## [DATASET CONTENT]
↓

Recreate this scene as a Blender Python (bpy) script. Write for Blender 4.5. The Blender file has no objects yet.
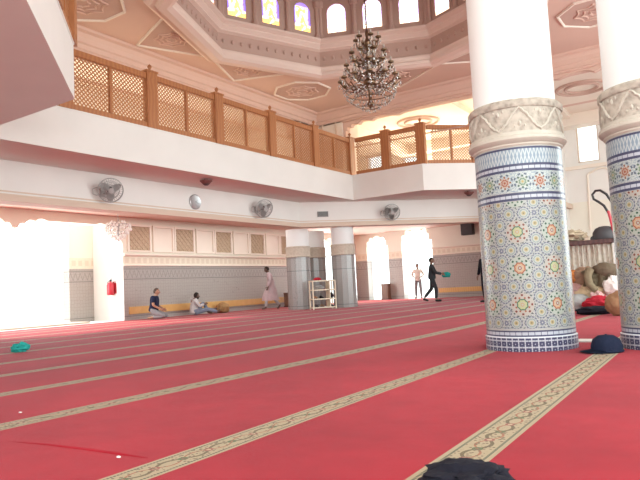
import bpy, bmesh, math, random
from mathutils import Vector, Matrix, noise as mnoise
PI = math.pi
C = bpy.context.scene.collection
scene = bpy.context.scene

# ------------------------------------------------------------------ camera
F_PX, CAM_H = 620.0, 0.75
roll = math.atan(0.050); yaw = math.atan(418/620.0); pitch = math.atan(48*math.cos(roll)/F_PX)
sy, cy = math.sin(yaw), math.cos(yaw)
Fv = Vector((-sy*math.cos(pitch), cy*math.cos(pitch), math.sin(pitch)))
R0 = Vector((cy, sy, 0)); U0 = R0.cross(Fv)
Rv = math.cos(roll)*R0 - math.sin(roll)*U0
Uv = math.cos(roll)*U0 + math.sin(roll)*R0
cam_d = bpy.data.cameras.new('camera'); cam = bpy.data.objects.new('camera', cam_d); C.objects.link(cam)
cam_d.sensor_width = 36; cam_d.lens = F_PX/640*36; cam_d.clip_start = 0.05; cam_d.clip_end = 500
cam.matrix_world = Matrix(((Rv.x, Uv.x, -Fv.x, 0), (Rv.y, Uv.y, -Fv.y, 0), (Rv.z, Uv.z, -Fv.z, CAM_H), (0, 0, 0, 1)))
scene.camera = cam

# ------------------------------------------------------------------ sky, sun, exposure
world = bpy.data.worlds.new('sky'); scene.world = world; world.use_nodes = True
bg = world.node_tree.nodes['Background']
bg.inputs['Color'].default_value = (0.90, 1.0, 1.0, 1); bg.inputs['Strength'].default_value = 3.0
sun_d = bpy.data.lights.new('sun', 'SUN'); sun_d.energy = 9.0; sun_d.angle = math.radians(2); sun_d.color = (1, .98, .94)
sun = bpy.data.objects.new('sun', sun_d); C.objects.link(sun)
sun.rotation_euler = Vector((0.80, 0.30, -0.50)).to_track_quat('-Z', 'Y').to_euler()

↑

## [PROBLEM DETAILS]
Print the full listing exactly, dropping the pictures.

## [SOLUTION]
Recreate this scene as a Blender Python (bpy) script. Write for Blender 4.5. The Blender file has no objects yet.
import bpy, bmesh, math, random
from mathutils import Vector, Matrix, noise as mnoise
PI = math.pi
C = bpy.context.scene.collection
scene = bpy.context.scene

# ------------------------------------------------------------------ camera
F_PX, CAM_H = 620.0, 0.75
roll = math.atan(0.050); yaw = math.atan(418/620.0); pitch = math.atan(48*math.cos(roll)/F_PX)
sy, cy = math.sin(yaw), math.cos(yaw)
Fv = Vector((-sy*math.cos(pitch), cy*math.cos(pitch), math.sin(pitch)))
R0 = Vector((cy, sy, 0)); U0 = R0.cross(Fv)
Rv = math.cos(roll)*R0 - math.sin(roll)*U0
Uv = math.cos(roll)*U0 + math.sin(roll)*R0
cam_d = bpy.data.cameras.new('camera'); cam = bpy.data.objects.new('camera', cam_d); C.objects.link(cam)
cam_d.sensor_width = 36; cam_d.lens = F_PX/640*36; cam_d.clip_start = 0.05; cam_d.clip_end = 500
cam.matrix_world = Matrix(((Rv.x, Uv.x, -Fv.x, 0), (Rv.y, Uv.y, -Fv.y, 0), (Rv.z, Uv.z, -Fv.z, CAM_H), (0, 0, 0, 1)))
scene.camera = cam

# ------------------------------------------------------------------ sky, sun, exposure
world = bpy.data.worlds.new('sky'); scene.world = world; world.use_nodes = True
bg = world.node_tree.nodes['Background']
bg.inputs['Color'].default_value = (0.90, 1.0, 1.0, 1); bg.inputs['Strength'].default_value = 3.0
sun_d = bpy.data.lights.new('sun', 'SUN'); sun_d.energy = 9.0; sun_d.angle = math.radians(2); sun_d.color = (1, .98, .94)
sun = bpy.data.objects.new('sun', sun_d); C.objects.link(sun)
sun.rotation_euler = Vector((0.80, 0.30, -0.50)).to_track_quat('-Z', 'Y').to_euler()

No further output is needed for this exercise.